Kênio PereiraDiretor Regional em MG da Associação Brasileira de Advogados do Mercado Imobiliário. Advogado e Conselheiro do Secovi-MG e da CMI-MG.

Comprador é induzido a erro por construtora

Publicado em 31/03/2017 às 19:33.Atualizado em 15/11/2021 às 13:57.

Diante do fato da Associação Brasileira das Incorporadoras ter divulgado que, somente em 2016, ocorreram mais de 44 mil rescisões de contratos de venda de unidades na planta – sendo a maioria motivadas pelo descumprimento do prazo de entrega, além da crise econômica – constata-se que a postura das construtoras em não devolver amigavelmente o crédito do adquirente motivou também o enorme crescimento dos processos judiciais.

Os jornais Bom Dia Minas e MG TV da TV Globo, do dia 29/03, abordaram na matéria “Advogado tira dúvidas sobre desistência de compra de imóveis” os abusos que as incorporadoras têm praticado, pois é direito incontestável do comprador rescindir o contrato se não foi lavrada a escritura pública de compra e venda.
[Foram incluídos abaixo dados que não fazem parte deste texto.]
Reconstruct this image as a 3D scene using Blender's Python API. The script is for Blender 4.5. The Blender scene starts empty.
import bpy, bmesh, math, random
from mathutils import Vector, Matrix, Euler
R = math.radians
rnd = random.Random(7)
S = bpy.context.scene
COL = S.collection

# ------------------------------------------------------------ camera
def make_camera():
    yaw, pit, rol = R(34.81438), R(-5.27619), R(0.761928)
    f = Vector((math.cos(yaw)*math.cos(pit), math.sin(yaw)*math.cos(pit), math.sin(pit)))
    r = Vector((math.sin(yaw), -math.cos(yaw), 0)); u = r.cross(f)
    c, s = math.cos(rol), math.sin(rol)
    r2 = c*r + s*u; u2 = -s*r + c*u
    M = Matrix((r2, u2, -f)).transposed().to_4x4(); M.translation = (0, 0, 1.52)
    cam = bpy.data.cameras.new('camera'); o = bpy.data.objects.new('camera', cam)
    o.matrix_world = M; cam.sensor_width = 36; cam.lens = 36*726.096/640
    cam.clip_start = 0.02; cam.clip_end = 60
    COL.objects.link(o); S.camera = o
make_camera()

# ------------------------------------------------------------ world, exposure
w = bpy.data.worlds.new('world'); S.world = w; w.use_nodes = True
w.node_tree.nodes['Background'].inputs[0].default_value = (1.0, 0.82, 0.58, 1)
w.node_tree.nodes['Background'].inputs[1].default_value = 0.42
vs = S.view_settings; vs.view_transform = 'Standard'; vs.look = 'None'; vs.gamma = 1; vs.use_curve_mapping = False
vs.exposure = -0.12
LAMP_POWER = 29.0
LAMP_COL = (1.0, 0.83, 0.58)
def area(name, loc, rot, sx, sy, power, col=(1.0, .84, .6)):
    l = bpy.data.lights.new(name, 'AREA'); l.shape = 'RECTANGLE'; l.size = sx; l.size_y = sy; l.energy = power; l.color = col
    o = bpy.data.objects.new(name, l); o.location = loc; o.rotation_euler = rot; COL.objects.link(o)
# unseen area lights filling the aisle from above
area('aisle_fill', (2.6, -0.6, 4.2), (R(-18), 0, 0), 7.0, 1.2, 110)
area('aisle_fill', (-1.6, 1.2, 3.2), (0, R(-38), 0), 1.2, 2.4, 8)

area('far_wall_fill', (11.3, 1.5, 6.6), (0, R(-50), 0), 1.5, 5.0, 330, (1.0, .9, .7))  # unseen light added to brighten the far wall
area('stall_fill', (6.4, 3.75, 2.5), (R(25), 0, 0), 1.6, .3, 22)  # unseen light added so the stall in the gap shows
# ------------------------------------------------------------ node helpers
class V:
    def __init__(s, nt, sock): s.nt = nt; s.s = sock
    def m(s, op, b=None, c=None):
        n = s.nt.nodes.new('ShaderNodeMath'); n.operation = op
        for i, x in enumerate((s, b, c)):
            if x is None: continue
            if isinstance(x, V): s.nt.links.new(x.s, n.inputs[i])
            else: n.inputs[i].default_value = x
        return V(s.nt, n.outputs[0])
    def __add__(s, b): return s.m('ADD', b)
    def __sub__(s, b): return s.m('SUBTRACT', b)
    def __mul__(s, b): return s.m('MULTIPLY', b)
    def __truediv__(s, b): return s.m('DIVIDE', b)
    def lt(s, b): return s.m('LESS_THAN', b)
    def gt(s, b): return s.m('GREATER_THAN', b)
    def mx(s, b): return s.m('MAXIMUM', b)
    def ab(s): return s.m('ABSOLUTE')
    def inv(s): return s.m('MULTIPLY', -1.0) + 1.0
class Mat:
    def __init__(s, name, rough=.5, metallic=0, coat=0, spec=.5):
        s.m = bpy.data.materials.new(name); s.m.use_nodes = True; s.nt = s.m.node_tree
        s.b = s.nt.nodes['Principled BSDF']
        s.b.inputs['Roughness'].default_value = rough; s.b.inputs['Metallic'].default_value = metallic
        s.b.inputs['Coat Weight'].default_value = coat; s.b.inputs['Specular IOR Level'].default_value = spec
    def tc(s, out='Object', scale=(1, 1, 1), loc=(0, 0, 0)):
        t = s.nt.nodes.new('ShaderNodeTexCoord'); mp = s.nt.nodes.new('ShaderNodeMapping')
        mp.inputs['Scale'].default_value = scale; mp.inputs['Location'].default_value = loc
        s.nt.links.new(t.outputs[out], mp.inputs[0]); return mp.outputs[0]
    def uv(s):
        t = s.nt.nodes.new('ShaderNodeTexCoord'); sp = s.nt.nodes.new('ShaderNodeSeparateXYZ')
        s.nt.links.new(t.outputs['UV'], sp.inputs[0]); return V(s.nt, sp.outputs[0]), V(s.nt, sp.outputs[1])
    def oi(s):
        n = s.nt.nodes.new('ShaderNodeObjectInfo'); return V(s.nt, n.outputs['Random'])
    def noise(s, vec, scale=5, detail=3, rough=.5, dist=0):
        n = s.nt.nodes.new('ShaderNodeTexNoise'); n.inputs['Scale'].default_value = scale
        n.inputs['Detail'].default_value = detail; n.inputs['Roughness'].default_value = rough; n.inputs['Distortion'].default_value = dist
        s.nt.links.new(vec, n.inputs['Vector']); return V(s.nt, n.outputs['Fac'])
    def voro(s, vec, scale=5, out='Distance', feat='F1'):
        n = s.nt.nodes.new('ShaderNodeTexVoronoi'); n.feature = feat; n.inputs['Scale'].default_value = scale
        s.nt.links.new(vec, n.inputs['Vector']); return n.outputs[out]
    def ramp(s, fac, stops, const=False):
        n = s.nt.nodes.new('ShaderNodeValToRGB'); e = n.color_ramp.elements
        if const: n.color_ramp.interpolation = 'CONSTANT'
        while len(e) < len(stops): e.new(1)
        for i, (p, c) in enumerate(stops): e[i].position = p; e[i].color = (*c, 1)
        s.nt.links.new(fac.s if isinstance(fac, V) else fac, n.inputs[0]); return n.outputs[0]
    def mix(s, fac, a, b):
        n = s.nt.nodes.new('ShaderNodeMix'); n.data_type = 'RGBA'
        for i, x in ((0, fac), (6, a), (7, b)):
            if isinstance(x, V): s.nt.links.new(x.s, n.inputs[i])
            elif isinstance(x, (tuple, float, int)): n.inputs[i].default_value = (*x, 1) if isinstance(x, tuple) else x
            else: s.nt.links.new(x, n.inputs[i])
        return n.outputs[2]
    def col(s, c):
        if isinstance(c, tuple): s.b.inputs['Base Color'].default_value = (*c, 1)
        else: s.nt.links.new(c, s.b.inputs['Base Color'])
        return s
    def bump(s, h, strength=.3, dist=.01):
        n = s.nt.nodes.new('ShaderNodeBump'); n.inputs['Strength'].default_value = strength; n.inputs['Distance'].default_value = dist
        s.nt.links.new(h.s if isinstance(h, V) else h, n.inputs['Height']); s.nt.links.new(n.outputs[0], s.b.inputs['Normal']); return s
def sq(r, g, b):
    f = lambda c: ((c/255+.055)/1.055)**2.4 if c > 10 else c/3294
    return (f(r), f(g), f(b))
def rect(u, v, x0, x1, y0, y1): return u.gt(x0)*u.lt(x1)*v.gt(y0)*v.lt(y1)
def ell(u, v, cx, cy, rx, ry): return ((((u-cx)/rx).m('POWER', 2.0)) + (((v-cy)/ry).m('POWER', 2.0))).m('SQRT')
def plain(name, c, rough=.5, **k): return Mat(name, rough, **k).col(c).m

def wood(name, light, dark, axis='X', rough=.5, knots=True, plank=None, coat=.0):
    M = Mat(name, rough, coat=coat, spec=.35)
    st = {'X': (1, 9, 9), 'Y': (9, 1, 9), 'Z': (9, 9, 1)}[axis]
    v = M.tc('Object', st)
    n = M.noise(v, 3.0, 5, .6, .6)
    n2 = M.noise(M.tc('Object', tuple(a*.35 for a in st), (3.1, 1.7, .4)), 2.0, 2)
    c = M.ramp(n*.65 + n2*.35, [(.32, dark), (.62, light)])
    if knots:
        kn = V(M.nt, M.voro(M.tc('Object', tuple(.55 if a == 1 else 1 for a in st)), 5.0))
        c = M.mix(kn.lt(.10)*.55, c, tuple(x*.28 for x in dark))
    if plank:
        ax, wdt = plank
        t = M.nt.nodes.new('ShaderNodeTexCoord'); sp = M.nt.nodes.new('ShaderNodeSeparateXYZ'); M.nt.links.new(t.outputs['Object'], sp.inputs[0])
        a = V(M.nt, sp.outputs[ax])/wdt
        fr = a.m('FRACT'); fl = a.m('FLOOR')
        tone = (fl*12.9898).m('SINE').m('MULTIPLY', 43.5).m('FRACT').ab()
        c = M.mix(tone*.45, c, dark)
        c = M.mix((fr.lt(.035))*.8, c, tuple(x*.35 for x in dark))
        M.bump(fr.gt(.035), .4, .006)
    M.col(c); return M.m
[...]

A multa em geral é limitada pelo STJ em 10% sobre o valor que o comprador pagou, sendo ilegal a pretensão da construtora cobrar 80%.

Diante da complexidade da terminologia que envolve a engenharia e o direito imobiliário, há construtor que se aproveita da boa-fé do consumidor e cria cláusulas abusivas que afrontam o Código Civil e o Código de Defesa do Consumidor. Por exemplo, estabelece no contrato de R$ 1 milhão, que após pagar 40% do preço do imóvel durante a obra, deverá quitar os 60% restantes mediante financiamento bancário, além de estabelecer que o comprador passará a arcar com a taxa de condomínio e IPTU após a Baixa de Construção/Habite-se, dando a entender que será possibilitada a ocupação imediata do apartamento pelo comprador. Ocorre que o contrato determina que a construtora somente transferirá a posse do imóvel após receber o valor total da compra. Aí consiste a má-fé.

Para que o banco conceda o crédito, é exigida a matrícula do apartamento individualizada no Cartório de Registro de Imóveis, que somente é obtida 30 dias após a construtora entregar ao cartório o Habite-se e a CND do INSS. A construtora que não entrega o registro da unidade individualizada impede que o comprador quite sua dívida. A construtora aproveitando-se da sua falta de providências acaba se beneficiando da sua ineficiência, pois além da dívida do comprador ser corrigida pelo INCC ou IGP/IGP-M, passa, a partir do Habite-se, a cobrar juros de 1% ao mês sobre o saldo devedor. Isso onera o consumidor em torno de 19% ao ano, ou seja, R$114 mil a mais por ano, tomando-se por base um contrato de R$1 milhão.

Assim, o comprador é lesado, pois já poderia ter quitado a dívida se a construtora tivesse entregado o documento apto a financiar o imóvel. Na escola de Direito aprendemos que “ninguém pode se beneficiar da própria torpeza”.